What an abominable thing is this, which the poor governor has discovered! For was not this Tobiah an Ammonite, a Gentile? and as such Nehemiah knew perfectly well he had no right to set his foot in the Court of the Women, or the Court of Israel; much less then had he the right to enter the temple building.
Where is Eliashib the high priest? How is it that he has not put a stop to this proceeding? Nehemiah finds, to his dismay, that Eliashib has actually been the very one who has had this chamber prepared. The very man who was responsible for the temple, and who had, by his office, the right and the power to shut out from the holy building all that was evil, had been the man to introduce Tobiah the heathen, with marked honour, into the temple itself.
Eliashib had begun well. Earnestly and heartily he had helped in building the walls; he had actually led the band of workers, and had been the very first to begin to build, chap. iii. 1.
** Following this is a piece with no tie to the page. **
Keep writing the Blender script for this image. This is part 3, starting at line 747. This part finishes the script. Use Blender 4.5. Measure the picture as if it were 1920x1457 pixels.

But Eliashib had a grandson named Manasseh, and this young man had made what he thought a very good match. Priest though he was, he had married the daughter of Sanballat, the governor of Samaria, a heathen girl, who was rich and possibly good-looking, and whose father was the most powerful man in the country, but who did not fear or own the God of Israel. And the grandfather, so far from forbidding the marriage, seems to have connived at it and sanctioned it.
Nay, he seems not only to have allowed himself to be allied with Sanballat the governor, but also with Tobiah the secretary, chap. xiii. 4. In what way he was connected by marriage we are not told, but inasmuch as both Tobiah and his son had married Jewish wives, one or both of these may have been closely related to the high priest, chap. vi. 17, 18. So the friendship with the Samaritans had grown; Eliashib had probably visited Samaria, and had been made much of and royally entertained by Sanballat and his secretary; and in proportion as his friendship with the heathen had grown warm, his love and earnestness in the Lord’s service had grown cold.
In the latter part of the Book of Nehemiah we never find Eliashib coming forward as a helper in any good work. Ezra stands in the huge pulpit to read the law of God, thirteen of the chief men in Jerusalem stand by him to help him, but Eliashib the high priest, who surely should have been well to the front in that pulpit, is conspicuous by his absence. How could he stand up and read the law to the people, when he knew, and they knew, that he was not keeping it himself?